Is Bair Barking up Wrong Housing Recovery Tree?
- By:
- Tom Kerr | Fri, 12/12/2008
While FDIC Chairman Sheila Bair continues to push for loan modifications to save homeowners and stabilize banks, the White House seems to be turning a deaf ear to her pleas and warnings. She's been pushing banks and politicians for radical action for an entire year, to no avail.
Although she's a Republican appointed by Bush, FDIC chief Sheila Bair is apparently getting so little backing from the current administration, that she decided to take her case directly to taxpayers. Bair recently broke ranks with the White House by posting her loan modification plan-which the current administration opposes-in clear view on the FDIC Web site for the entire American public to read and consider. The move got attention, and soon the media began to shine their light on the banker versus bank regulator bailout debate. Under the proposed $24 billion FDIC plan, about half of all troubled loans could be modified within one year, saving approximately 1.5 million homes from foreclosure.
Support from Senator Dodd
The loan modifications proposal crafted by Bair and the FDIC has the overwhelming support of leading congressional Democrats, including Connecticut's Christopher Dodd, Chairman of the Senate Banking Committee. Dodd has legislation of his own that he plans to introduce that would let bankruptcy court judges have the authority to do loan modifications, an idea that consumer advocacy groups have long supported but banks vehemently oppose.
Loan modification opposition speaks
Treasury Secretary Paulson is also against the idea of funding the FDIC loan modifications with any of the government's $700 billion financial rescue fund. FDIC officials have been trying to reach some kind of deal with the Treasury, but it's unlikely that they'll make much headway with so much apparent opposition coming from the White House. As some media reports have said, there's an "expiration date" on the policies of the Bush administration-which includes Paulson at the Treasury-and most expect that any significant acceptance of the FDIC strategy will have to wait until at least January, when Obama enters the oval office.

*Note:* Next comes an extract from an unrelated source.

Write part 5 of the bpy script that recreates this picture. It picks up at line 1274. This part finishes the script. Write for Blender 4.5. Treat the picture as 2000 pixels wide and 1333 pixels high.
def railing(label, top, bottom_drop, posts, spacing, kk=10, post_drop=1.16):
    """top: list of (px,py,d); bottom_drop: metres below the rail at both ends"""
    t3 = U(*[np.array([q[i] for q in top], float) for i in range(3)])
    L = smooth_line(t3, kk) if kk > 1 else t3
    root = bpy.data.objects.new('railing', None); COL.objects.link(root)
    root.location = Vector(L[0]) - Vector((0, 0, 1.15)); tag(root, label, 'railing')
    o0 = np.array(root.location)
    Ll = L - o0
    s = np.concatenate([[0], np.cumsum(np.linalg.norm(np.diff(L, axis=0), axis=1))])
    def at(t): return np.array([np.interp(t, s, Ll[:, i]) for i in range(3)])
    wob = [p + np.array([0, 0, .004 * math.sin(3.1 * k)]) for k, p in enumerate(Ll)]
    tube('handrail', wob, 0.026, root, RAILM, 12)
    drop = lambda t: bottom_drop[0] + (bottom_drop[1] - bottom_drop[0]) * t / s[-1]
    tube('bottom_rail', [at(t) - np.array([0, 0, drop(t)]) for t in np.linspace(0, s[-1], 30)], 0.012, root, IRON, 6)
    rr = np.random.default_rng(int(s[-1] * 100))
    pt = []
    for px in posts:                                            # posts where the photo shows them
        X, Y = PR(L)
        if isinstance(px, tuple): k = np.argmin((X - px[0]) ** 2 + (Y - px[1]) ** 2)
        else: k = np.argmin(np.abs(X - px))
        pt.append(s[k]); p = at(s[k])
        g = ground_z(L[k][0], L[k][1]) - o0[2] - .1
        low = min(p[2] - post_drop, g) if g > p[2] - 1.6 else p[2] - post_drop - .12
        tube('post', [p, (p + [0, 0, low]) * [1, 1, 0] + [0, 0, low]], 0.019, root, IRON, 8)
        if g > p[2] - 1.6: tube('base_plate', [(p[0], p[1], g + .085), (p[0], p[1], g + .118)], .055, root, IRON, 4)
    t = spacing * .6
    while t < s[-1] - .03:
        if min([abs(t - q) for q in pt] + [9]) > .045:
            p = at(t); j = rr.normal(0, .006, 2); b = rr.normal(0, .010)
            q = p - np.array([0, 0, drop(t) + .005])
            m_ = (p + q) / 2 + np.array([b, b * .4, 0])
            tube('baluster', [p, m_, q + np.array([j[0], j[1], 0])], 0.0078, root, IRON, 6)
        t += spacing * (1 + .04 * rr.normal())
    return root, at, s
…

According to Bair's plan, homeowners who've defaulted on at least two payments would be eligible for loan modification. Their new payment would be no more than 31 percent of their monthly income. If the borrower defaults again after the loan modifications, Bair proposes that the FDIC guarantee about half of the mortgage company's losses. In other words, if a lender agrees to loan modifications and still incurs a loss, the FDIC would offer a "backstop" to insure that they only lose a portion of their loan.
Although some call 31 percent a conservative figure, mortgage lenders used to routinely require that kind of strict ratio. But that was back in the days before loose lending, the artificial real estate price bubble, and widespread use of subprimes to sell as mortgage securities on Wall Street. Now, as the global economy deteriorates, many see the wisdom in going back to those old-fashioned underwriting standards and values.